Changing This Samsung Galaxy Setting Can Help You Take Better Selfies

If you want to take amazing selfies that make your social media followers do a double-take, Samsung Galaxy smartphones are great. With their high megapixel cameras, intelligent image optimization, and powerful editing tools, Samsung phones offer all of the features you need to be an awesome selfie snapper.

However, like anything, Samsung phones aren't perfect. That's especially true for their front-facing cameras, which typically can't come close to the quality of the main rear cameras (though this phenomenon is not exclusive to Samsung). Not everyone loves the standard image processing the smartphones use to produce the final result. Samsung phones with computational photography can go a bit overboard with the sharpening, in particular, not to mention the overall color saturation, which can absolutely destroy skin tones.

Thankfully, there are a couple of things you can do to take better selfies on your Samsung Galaxy device. We'll show you which setting to toggle, as well as a couple of other helpful tips for putting your best face forward.

Change this setting first

First things first, if you're not happy with the default selfie camera settings on your Samsung phone, you can always adjust them. There are several options available for tweaking your pictures before you even take them. You can change the resolution of your pics, as well as toggle features like HDR (high dynamic range). To find these settings on most Samsung devices, just open up the Camera app and tap the cog icon in the top left corner of the screen. From there, you'll find all sorts of options for adjusting your images until they look perfect.

One of the main options you'll want to change is the "selfie color tone," which lets you choose between "natural" and "bright." Choose "natural" if you want to ensure the camera captures your skin tone more true to life, without introducing its own over-processed style. Then, if you want, you can use any of the included filters and image editing tools to dial in the exact look you want. Your job doesn't end here, however, there are other things you can do to ensure you're getting the cleanest picture possible.

Make sure your lens is clean

If you feel like the colors in your selfie are off, or you're seeing a bit of haziness, you'll want to make sure the front-facing camera sensor is completely clean and free of obstruction. Fingerprints are especially damaging, as the oil in your hands and face can eventually coat the glass just enough to throw everything off.

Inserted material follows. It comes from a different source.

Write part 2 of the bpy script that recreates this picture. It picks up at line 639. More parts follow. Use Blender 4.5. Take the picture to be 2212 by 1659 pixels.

It might be hard to notice with your bare eye, but chances are, your lens isn't perfectly clean if you've been using the phone all day.

Especially for your most important moments, it's always a good idea to have a microfiber cloth on hand to wipe the camera clean before you take your photo. If you don't have one, you can always use your shirt, but note that the rigid material in clothing can potentially cause microscopic scratches.

With a clean sensor, you'll eliminate any diffraction, blooming, haze, and color shifts that can make or break any photo. This tip is helpful for both the front and rear camera, so keep it in mind if you go for a snap and you feel things are looking a bit off.

Try using the rear camera

Most smartphones have a dedicated selfie camera, so what sense does it make to use the rear camera to take a selfie? As we mentioned before, the front selfie cameras on most smartphones tend to be significantly less capable than the ones on the rear. If you want to take the absolute best selfies, turning the phone around may be the key.

The only problem with using the rear camera to take selfies is that you won't be able to see how the scene looks in real time (unless you're using a Galaxy Z Flip). This makes it harder to check your composition and ensure you (or anyone else you might want to include) are fully framed within the shot. You can remedy that with a mirror, perhaps, but who has time to go through all of that trouble for a selfie?

If you're going to do it, then using the wide-angle sensor is the safest way to make sure everything you want in the scene is included, but note that most wide-angle cameras suffer from geometric distortion that can make certain parts of your face or body look weird. Thankfully, you can fix this in a number of editing tools available right from your smartphone, some of which are built-in.